Scene modeling code data
──────────

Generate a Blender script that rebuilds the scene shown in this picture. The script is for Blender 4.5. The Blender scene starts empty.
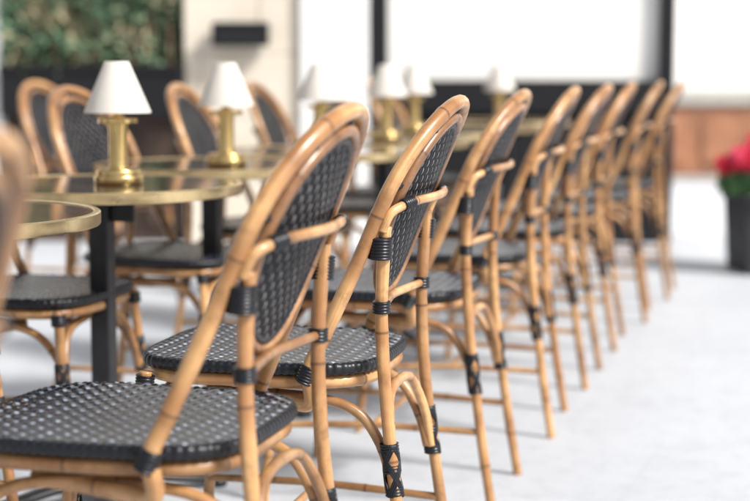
import bpy, math, random
from mathutils import Vector, Matrix, Quaternion
random.seed(7)
S=bpy.context.scene
COL=S.collection
try:
    S.view_settings.view_transform='Standard'; S.view_settings.look='None'; S.view_settings.exposure=0
except Exception as e: print(e)
K=1.2336
# ---------------------------------------------------------------- materials
def newmat(name):
    m=bpy.data.materials.new(name); m.use_nodes=True
    nt=m.node_tree; b=nt.nodes['Principled BSDF']
    return m,nt,b
def N(nt,t,**k):
    n=nt.nodes.new(t)
    for a,v in k.items(): setattr(n,a,v)
    return n
def math_(nt,op,a,b=None,c=None):
    n=N(nt,'ShaderNodeMath',operation=op)
    for i,x in enumerate((a,b,c)):
        if x is None: continue
        if isinstance(x,(int,float)): n.inputs[i].default_value=x
        else: nt.links.new(x,n.inputs[i])
    return n.outputs[0]
def mixc(nt,f,a,b):
    n=N(nt,'ShaderNodeMix',data_type='RGBA')
    if isinstance(f,(int,float)): n.inputs[0].default_value=f
    else: nt.links.new(f,n.inputs[0])
    for i,x in ((6,a),(7,b)):
        if isinstance(x,tuple): n.inputs[i].default_value=(*x,1)
        else: nt.links.new(x,n.inputs[i])
    return n.outputs[2]
def noise(nt,vec,scale,detail=4,rough=.55):
    n=N(nt,'ShaderNodeTexNoise'); n.inputs['Scale'].default_value=scale
    n.inputs['Detail'].default_value=detail; n.inputs['Roughness'].default_value=rough
    if vec is not None: nt.links.new(vec,n.inputs['Vector'])
    return n.outputs['Fac']
def mrange(nt,x,a,b,c=0.,d=1.):
    n=N(nt,'ShaderNodeMapRange'); nt.links.new(x,n.inputs[0])
    for i,v in enumerate((a,b,c,d)): n.inputs[i+1].default_value=v
    return n.outputs[0]
def bump(nt,b,h,strength,dist):
    n=N(nt,'ShaderNodeBump'); n.inputs['Strength'].default_value=strength; n.inputs['Distance'].default_value=dist
    nt.links.new(h,n.inputs['Height']); nt.links.new(n.outputs[0],b.inputs['Normal'])

def rattan(name,c1,c2,c3):
    m,nt,b=newmat(name)
    uv=N(nt,'ShaderNodeUVMap').outputs[0]
    sx=N(nt,'ShaderNodeSeparateXYZ'); nt.links.new(uv,sx.inputs[0])
    mp=N(nt,'ShaderNodeMapping'); mp.inputs['Scale'].default_value=(5,160,1); nt.links.new(uv,mp.inputs[0])
    st=noise(nt,mp.outputs[0],1.0,5,.6)
    oi=N(nt,'ShaderNodeObjectInfo'); rnd=oi.outputs['Random']
    oc=N(nt,'ShaderNodeTexCoord').outputs['Object']
    va=N(nt,'ShaderNodeVectorMath',operation='ADD'); nt.links.new(oc,va.inputs[0])
    cx=N(nt,'ShaderNodeCombineXYZ'); nt.links.new(math_(nt,'MULTIPLY',rnd,40.),cx.inputs[0]); nt.links.new(cx.outputs[0],va.inputs[1])
    big=noise(nt,va.outputs[0],6,4,.6); mid=noise(nt,va.outputs[0],28,4,.65)
    col=mixc(nt,mrange(nt,st,.38,.66),c1,c2)
    col=mixc(nt,mrange(nt,big,.38,.62,0,.95),col,c3)
    col=mixc(nt,mrange(nt,mid,.50,.70,0,.65),col,tuple(x*.55 for x in c3))
    md=math_(nt,'MODULO',sx.outputs[0],.21)
    dd=math_(nt,'ABSOLUTE',math_(nt,'SUBTRACT',md,.1))
    ring=mrange(nt,dd,.0005,.0035,.75,0)
    wide=mrange(nt,dd,.004,.045,.65,0)
    col=mixc(nt,wide,col,c3); col=mixc(nt,ring,col,(.07,.03,.012))
    hs=N(nt,'ShaderNodeHueSaturation'); nt.links.new(col,hs.inputs['Color'])
    nt.links.new(mrange(nt,rnd,0,1,.74,1.16),hs.inputs['Value'])
    nt.links.new(hs.outputs[0],b.inputs['Base Color'])
    nt.links.new(mrange(nt,mid,.3,.7,.28,.5),b.inputs['Roughness'])
    b.inputs['Coat Weight'].default_value=.35; b.inputs['Coat Roughness'].default_value=.2
    bump(nt,b,st,.45,.001)
    return m
M_RAT=rattan('rattan_cane',(.66,.385,.170),(.47,.245,.088),(.31,.138,.046))
M_RATD=rattan('dark_rattan',(.42,.22,.095),(.28,.135,.052),(.15,.065,.024))

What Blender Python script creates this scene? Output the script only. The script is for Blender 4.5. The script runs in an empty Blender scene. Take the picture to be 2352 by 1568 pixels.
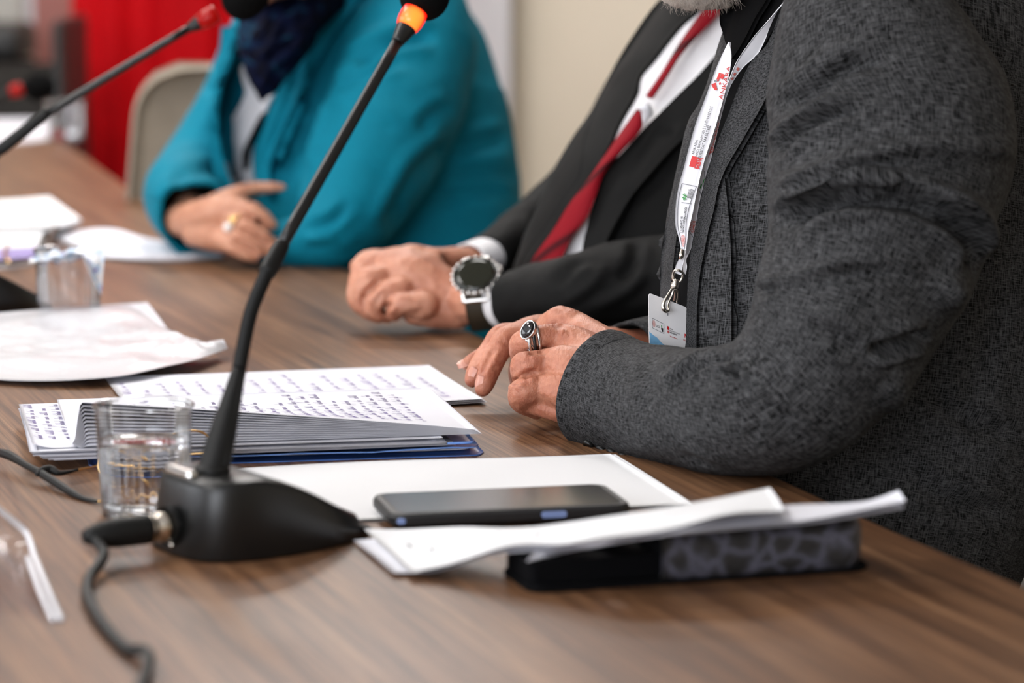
import bpy, bmesh, math, random
import numpy as np
from mathutils import Vector, Matrix, noise
from mathutils.bvhtree import BVHTree
random.seed(7); rng = np.random.default_rng(7)
SC = bpy.context.scene; COL = SC.collection

# ------------------------------------------------------------------ camera
FPX = 7000.0; TZ = 0.75; CZ = TZ + 0.43
PITCH = math.atan((784 + 230) / FPX)
CAM = np.array([0, 0, CZ]); FW = np.array([0, math.cos(PITCH), -math.sin(PITCH)])
UP = np.array([0, math.sin(PITCH), math.cos(PITCH)]); RT = np.array([1.0, 0, 0])
cd = bpy.data.cameras.new('camera'); cam = bpy.data.objects.new('camera', cd); COL.objects.link(cam)
cam.location = CAM; cam.rotation_euler = (math.pi / 2 - PITCH, 0, 0)
cd.sensor_width = 36; cd.lens = FPX * 36 / 2352; cd.clip_start = 0.05; cd.clip_end = 60
cd.dof.use_dof = True; cd.dof.focus_distance = 2.47; cd.dof.aperture_fstop = 4.5; cd.dof.aperture_blades = 9
SC.camera = cam

def P(px, py, Z):            # world point at depth Z along the optical axis
    return CAM + Z * (FW + (px - 1176) / FPX * RT + (784 - py) / FPX * UP)
def T(px, py, h=0.0):        # world point on the plane h above the table top
    d = FW + (px - 1176) / FPX * RT + (784 - py) / FPX * UP
    return CAM + d * ((TZ + h - CZ) / d[2])
def depth(p): return float(np.dot(np.asarray(p) - CAM, FW))
def proj(V):
    d = V - CAM; z = d @ FW
    return np.stack([1176 + FPX * (d @ RT) / z, 784 - FPX * (d @ UP) / z], -1)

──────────

# GIVEN EXERCISE
Without the pictures, write out all of the material exactly.

# FULL OUTPUT
Generate a Blender script that rebuilds the scene shown in this picture. The script is for Blender 4.5. The Blender scene starts empty.
import bpy, math, random
from mathutils import Vector, Matrix, Quaternion
random.seed(7)
S=bpy.context.scene
COL=S.collection
try:
    S.view_settings.view_transform='Standard'; S.view_settings.look='None'; S.view_settings.exposure=0
except Exception as e: print(e)
K=1.2336
# ---------------------------------------------------------------- materials
def newmat(name):
    m=bpy.data.materials.new(name); m.use_nodes=True
    nt=m.node_tree; b=nt.nodes['Principled BSDF']
    return m,nt,b
def N(nt,t,**k):
    n=nt.nodes.new(t)
    for a,v in k.items(): setattr(n,a,v)
    return n
def math_(nt,op,a,b=None,c=None):
    n=N(nt,'ShaderNodeMath',operation=op)
    for i,x in enumerate((a,b,c)):
        if x is None: continue
        if isinstance(x,(int,float)): n.inputs[i].default_value=x
        else: nt.links.new(x,n.inputs[i])
    return n.outputs[0]
def mixc(nt,f,a,b):
    n=N(nt,'ShaderNodeMix',data_type='RGBA')
    if isinstance(f,(int,float)): n.inputs[0].default_value=f
    else: nt.links.new(f,n.inputs[0])
    for i,x in ((6,a),(7,b)):
        if isinstance(x,tuple): n.inputs[i].default_value=(*x,1)
        else: nt.links.new(x,n.inputs[i])
    return n.outputs[2]
def noise(nt,vec,scale,detail=4,rough=.55):
    n=N(nt,'ShaderNodeTexNoise'); n.inputs['Scale'].default_value=scale
    n.inputs['Detail'].default_value=detail; n.inputs['Roughness'].default_value=rough
    if vec is not None: nt.links.new(vec,n.inputs['Vector'])
    return n.outputs['Fac']
def mrange(nt,x,a,b,c=0.,d=1.):
    n=N(nt,'ShaderNodeMapRange'); nt.links.new(x,n.inputs[0])
    for i,v in enumerate((a,b,c,d)): n.inputs[i+1].default_value=v
    return n.outputs[0]
def bump(nt,b,h,strength,dist):
    n=N(nt,'ShaderNodeBump'); n.inputs['Strength'].default_value=strength; n.inputs['Distance'].default_value=dist
    nt.links.new(h,n.inputs['Height']); nt.links.new(n.outputs[0],b.inputs['Normal'])

def rattan(name,c1,c2,c3):
    m,nt,b=newmat(name)
    uv=N(nt,'ShaderNodeUVMap').outputs[0]
    sx=N(nt,'ShaderNodeSeparateXYZ'); nt.links.new(uv,sx.inputs[0])
    mp=N(nt,'ShaderNodeMapping'); mp.inputs['Scale'].default_value=(5,160,1); nt.links.new(uv,mp.inputs[0])
    st=noise(nt,mp.outputs[0],1.0,5,.6)
    oi=N(nt,'ShaderNodeObjectInfo'); rnd=oi.outputs['Random']
    oc=N(nt,'ShaderNodeTexCoord').outputs['Object']
    va=N(nt,'ShaderNodeVectorMath',operation='ADD'); nt.links.new(oc,va.inputs[0])
    cx=N(nt,'ShaderNodeCombineXYZ'); nt.links.new(math_(nt,'MULTIPLY',rnd,40.),cx.inputs[0]); nt.links.new(cx.outputs[0],va.inputs[1])
    big=noise(nt,va.outputs[0],6,4,.6); mid=noise(nt,va.outputs[0],28,4,.65)
    col=mixc(nt,mrange(nt,st,.38,.66),c1,c2)
    col=mixc(nt,mrange(nt,big,.38,.62,0,.95),col,c3)
    col=mixc(nt,mrange(nt,mid,.50,.70,0,.65),col,tuple(x*.55 for x in c3))
    md=math_(nt,'MODULO',sx.outputs[0],.21)
    dd=math_(nt,'ABSOLUTE',math_(nt,'SUBTRACT',md,.1))
    ring=mrange(nt,dd,.0005,.0035,.75,0)
    wide=mrange(nt,dd,.004,.045,.65,0)
    col=mixc(nt,wide,col,c3); col=mixc(nt,ring,col,(.07,.03,.012))
    hs=N(nt,'ShaderNodeHueSaturation'); nt.links.new(col,hs.inputs['Color'])
    nt.links.new(mrange(nt,rnd,0,1,.74,1.16),hs.inputs['Value'])
    nt.links.new(hs.outputs[0],b.inputs['Base Color'])
    nt.links.new(mrange(nt,mid,.3,.7,.28,.5),b.inputs['Roughness'])
    b.inputs['Coat Weight'].default_value=.35; b.inputs['Coat Roughness'].default_value=.2
    bump(nt,b,st,.45,.001)
    return m
M_RAT=rattan('rattan_cane',(.66,.385,.170),(.47,.245,.088),(.31,.138,.046))
M_RATD=rattan('dark_rattan',(.42,.22,.095),(.28,.135,.052),(.15,.065,.024))

What Blender Python script creates this scene? Output the script only. The script is for Blender 4.5. The script runs in an empty Blender scene. Take the picture to be 2352 by 1568 pixels.
import bpy, bmesh, math, random
import numpy as np
from mathutils import Vector, Matrix, noise
from mathutils.bvhtree import BVHTree
random.seed(7); rng = np.random.default_rng(7)
SC = bpy.context.scene; COL = SC.collection

# ------------------------------------------------------------------ camera
FPX = 7000.0; TZ = 0.75; CZ = TZ + 0.43
PITCH = math.atan((784 + 230) / FPX)
CAM = np.array([0, 0, CZ]); FW = np.array([0, math.cos(PITCH), -math.sin(PITCH)])
UP = np.array([0, math.sin(PITCH), math.cos(PITCH)]); RT = np.array([1.0, 0, 0])
cd = bpy.data.cameras.new('camera'); cam = bpy.data.objects.new('camera', cd); COL.objects.link(cam)
cam.location = CAM; cam.rotation_euler = (math.pi / 2 - PITCH, 0, 0)
cd.sensor_width = 36; cd.lens = FPX * 36 / 2352; cd.clip_start = 0.05; cd.clip_end = 60
cd.dof.use_dof = True; cd.dof.focus_distance = 2.47; cd.dof.aperture_fstop = 4.5; cd.dof.aperture_blades = 9
SC.camera = cam

def P(px, py, Z):            # world point at depth Z along the optical axis
    return CAM + Z * (FW + (px - 1176) / FPX * RT + (784 - py) / FPX * UP)
def T(px, py, h=0.0):        # world point on the plane h above the table top
    d = FW + (px - 1176) / FPX * RT + (784 - py) / FPX * UP
    return CAM + d * ((TZ + h - CZ) / d[2])
def depth(p): return float(np.dot(np.asarray(p) - CAM, FW))
def proj(V):
    d = V - CAM; z = d @ FW
    return np.stack([1176 + FPX * (d @ RT) / z, 784 - FPX * (d @ UP) / z], -1)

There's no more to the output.